No longer standing, with no evidence of the massive stones once used in the two large chimney structures standing like bookends framing the 100 year old white farmhouse in Fern Creek, this short fence along the west side of the Rush homestead could be seen from the kitchen window. Just at the opening in the fence was a small swing, a seat for two, where one could see the sun set, smell hyacinths and just at the end of the fence see a dense row of yellow forcythia and plenty of naturalized daffodils, now gone.
Densely packed over-priced single family homes, without the charm and character of this once powerful farmhouse, are packed tightly onto the surrounding 100 acres creating their own sewage and water runoff problems this farm never saw in Kentucky's history.

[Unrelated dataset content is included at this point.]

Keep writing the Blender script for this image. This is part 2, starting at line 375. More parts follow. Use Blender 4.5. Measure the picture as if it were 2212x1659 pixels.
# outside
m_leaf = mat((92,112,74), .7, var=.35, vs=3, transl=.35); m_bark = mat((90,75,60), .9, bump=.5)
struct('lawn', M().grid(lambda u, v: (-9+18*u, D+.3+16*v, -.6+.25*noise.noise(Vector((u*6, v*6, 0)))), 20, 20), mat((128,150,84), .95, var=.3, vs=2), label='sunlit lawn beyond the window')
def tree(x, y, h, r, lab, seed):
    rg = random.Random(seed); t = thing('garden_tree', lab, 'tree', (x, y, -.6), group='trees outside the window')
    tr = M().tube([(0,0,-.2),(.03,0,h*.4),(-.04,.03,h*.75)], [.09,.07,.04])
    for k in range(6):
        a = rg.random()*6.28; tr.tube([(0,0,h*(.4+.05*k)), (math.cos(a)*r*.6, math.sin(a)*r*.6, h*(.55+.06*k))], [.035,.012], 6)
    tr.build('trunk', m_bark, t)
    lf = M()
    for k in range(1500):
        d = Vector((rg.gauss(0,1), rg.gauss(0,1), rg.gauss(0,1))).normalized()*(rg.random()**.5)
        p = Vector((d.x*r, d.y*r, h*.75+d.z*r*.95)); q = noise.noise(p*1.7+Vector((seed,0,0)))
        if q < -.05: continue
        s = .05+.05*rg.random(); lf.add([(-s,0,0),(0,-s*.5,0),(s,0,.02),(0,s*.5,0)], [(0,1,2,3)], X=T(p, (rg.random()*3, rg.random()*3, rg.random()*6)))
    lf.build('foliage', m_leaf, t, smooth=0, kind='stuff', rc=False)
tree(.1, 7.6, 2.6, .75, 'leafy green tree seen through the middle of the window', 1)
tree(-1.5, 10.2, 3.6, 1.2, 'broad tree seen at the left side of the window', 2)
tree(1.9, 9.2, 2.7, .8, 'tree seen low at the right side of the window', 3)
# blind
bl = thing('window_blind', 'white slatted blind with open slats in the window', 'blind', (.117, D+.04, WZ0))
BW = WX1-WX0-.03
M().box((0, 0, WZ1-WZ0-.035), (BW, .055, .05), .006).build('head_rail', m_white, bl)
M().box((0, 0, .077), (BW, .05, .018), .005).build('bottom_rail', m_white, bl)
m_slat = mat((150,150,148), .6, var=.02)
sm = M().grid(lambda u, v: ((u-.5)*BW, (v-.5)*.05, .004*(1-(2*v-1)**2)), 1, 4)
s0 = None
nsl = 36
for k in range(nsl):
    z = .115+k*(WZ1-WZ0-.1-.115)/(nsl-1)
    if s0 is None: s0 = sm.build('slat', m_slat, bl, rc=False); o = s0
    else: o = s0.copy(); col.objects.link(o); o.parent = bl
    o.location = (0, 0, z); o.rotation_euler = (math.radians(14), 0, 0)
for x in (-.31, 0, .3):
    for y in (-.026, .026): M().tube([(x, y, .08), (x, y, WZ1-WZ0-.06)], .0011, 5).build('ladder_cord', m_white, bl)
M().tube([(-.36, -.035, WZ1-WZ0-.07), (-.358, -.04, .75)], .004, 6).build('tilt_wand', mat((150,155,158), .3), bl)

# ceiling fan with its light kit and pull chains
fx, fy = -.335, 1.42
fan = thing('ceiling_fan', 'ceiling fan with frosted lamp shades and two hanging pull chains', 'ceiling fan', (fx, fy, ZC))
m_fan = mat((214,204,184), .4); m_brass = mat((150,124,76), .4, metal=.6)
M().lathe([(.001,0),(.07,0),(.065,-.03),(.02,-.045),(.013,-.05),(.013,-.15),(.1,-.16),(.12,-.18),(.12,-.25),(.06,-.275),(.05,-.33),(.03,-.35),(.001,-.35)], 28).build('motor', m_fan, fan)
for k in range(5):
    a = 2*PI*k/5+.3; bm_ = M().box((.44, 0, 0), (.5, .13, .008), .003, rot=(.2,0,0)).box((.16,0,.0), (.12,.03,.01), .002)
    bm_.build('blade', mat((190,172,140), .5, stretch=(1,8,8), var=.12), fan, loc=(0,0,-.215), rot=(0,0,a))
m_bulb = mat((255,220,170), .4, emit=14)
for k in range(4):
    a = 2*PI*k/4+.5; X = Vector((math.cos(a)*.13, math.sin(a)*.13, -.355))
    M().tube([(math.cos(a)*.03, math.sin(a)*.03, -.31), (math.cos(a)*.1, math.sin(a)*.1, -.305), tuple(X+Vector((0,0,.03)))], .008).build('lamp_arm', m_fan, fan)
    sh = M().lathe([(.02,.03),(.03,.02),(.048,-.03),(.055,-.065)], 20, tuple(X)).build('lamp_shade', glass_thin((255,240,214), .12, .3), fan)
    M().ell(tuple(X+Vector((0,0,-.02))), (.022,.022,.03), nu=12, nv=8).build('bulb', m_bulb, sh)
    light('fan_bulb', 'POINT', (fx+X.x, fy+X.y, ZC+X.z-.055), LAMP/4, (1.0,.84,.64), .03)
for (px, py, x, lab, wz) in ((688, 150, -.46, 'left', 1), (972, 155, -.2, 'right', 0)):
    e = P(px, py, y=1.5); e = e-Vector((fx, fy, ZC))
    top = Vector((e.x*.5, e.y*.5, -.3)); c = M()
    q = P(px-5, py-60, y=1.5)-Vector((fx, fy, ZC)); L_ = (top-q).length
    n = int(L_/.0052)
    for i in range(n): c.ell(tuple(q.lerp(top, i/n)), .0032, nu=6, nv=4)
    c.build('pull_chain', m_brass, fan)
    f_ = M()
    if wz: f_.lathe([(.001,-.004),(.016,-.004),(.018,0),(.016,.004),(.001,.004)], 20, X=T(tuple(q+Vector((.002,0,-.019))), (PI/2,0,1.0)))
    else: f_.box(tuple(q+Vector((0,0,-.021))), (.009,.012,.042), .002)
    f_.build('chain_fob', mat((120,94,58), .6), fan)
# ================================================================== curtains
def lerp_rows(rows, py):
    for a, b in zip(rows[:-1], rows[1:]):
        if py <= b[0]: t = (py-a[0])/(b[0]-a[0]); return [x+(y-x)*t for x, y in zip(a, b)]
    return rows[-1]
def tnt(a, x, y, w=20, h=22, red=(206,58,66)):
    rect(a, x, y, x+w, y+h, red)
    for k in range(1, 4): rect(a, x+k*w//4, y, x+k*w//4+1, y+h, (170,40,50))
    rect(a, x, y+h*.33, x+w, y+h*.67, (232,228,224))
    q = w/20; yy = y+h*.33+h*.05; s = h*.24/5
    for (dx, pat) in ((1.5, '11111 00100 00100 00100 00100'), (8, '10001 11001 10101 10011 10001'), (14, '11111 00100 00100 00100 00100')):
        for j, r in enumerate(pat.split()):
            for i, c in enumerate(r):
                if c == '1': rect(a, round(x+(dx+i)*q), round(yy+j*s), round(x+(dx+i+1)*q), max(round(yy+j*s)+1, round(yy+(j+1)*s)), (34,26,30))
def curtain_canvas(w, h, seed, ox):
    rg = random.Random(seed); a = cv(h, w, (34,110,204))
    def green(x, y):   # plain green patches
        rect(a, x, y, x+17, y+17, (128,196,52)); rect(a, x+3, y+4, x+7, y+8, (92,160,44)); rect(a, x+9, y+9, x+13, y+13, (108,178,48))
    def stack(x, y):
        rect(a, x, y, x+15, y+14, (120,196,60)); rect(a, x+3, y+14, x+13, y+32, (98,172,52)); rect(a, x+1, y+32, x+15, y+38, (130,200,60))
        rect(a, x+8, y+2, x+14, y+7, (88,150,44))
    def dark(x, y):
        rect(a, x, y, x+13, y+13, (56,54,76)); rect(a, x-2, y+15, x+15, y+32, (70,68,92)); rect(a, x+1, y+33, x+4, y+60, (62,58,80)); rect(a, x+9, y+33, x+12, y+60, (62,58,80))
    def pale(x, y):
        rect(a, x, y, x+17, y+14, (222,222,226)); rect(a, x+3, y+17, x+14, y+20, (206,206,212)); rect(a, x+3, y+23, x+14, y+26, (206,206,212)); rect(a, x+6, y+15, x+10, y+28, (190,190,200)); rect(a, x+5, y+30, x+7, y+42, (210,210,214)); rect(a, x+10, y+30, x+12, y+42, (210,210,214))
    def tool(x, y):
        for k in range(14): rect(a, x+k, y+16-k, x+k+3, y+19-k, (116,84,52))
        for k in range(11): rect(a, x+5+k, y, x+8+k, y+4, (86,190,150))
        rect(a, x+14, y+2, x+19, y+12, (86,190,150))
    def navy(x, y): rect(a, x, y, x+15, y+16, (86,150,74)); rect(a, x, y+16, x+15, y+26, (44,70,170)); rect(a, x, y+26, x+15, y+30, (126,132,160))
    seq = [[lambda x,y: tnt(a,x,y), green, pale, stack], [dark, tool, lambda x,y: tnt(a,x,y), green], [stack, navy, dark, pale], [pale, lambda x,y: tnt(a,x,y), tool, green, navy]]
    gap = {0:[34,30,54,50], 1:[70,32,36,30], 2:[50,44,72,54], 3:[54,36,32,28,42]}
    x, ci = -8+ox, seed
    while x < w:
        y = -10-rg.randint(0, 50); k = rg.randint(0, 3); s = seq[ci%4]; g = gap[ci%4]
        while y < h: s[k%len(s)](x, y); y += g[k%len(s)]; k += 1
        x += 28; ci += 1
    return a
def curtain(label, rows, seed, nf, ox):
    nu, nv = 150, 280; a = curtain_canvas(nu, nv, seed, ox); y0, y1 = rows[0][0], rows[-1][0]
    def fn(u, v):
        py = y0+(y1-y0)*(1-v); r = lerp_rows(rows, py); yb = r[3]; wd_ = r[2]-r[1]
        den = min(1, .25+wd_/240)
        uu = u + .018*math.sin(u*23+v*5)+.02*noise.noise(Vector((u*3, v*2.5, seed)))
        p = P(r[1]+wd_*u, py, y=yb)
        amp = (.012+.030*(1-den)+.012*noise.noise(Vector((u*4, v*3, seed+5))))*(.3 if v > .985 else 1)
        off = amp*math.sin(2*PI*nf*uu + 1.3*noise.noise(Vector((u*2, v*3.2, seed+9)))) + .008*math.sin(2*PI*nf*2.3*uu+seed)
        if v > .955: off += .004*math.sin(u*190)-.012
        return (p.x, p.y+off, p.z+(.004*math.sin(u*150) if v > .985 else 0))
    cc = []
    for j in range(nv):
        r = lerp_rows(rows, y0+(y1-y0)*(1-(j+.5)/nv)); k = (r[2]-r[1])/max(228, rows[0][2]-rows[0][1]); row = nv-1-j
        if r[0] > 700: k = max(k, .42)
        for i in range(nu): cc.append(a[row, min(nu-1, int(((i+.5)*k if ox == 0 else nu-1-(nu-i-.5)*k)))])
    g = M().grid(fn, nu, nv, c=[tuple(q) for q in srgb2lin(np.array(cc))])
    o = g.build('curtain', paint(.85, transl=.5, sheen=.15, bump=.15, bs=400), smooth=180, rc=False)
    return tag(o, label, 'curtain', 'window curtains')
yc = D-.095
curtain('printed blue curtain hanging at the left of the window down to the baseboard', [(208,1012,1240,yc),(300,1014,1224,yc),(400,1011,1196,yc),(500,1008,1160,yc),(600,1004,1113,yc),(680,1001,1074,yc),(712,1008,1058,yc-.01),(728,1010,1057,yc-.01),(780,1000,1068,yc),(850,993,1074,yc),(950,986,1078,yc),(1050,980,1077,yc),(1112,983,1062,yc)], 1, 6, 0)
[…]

Down the road along Pennsylvania Run Road was another family farm, the Bates Farm where it was rumored that Patty Herst was hiding during the early tabloid days of urban legend. I was on this road when the radio announced that "The King" had died found face down on his bathroom tiles in Memphis. He had served Richard Nixon as a drug zsar trying to sniff out his competition, "The Fab Four". You can't make this stuff up.
I would rather remember the day I heard "Hey Jude" in Vermont driving toward a summer camping vacation in a $125 green Beetle which lasted three more years and traded in for a new Ford (the one with the exploding gas tank) for $200 trade-in value. You could buy a car off the lot for $4,000.00 then and God only knows for what the Saudis were selling us gas then. Hi Ho.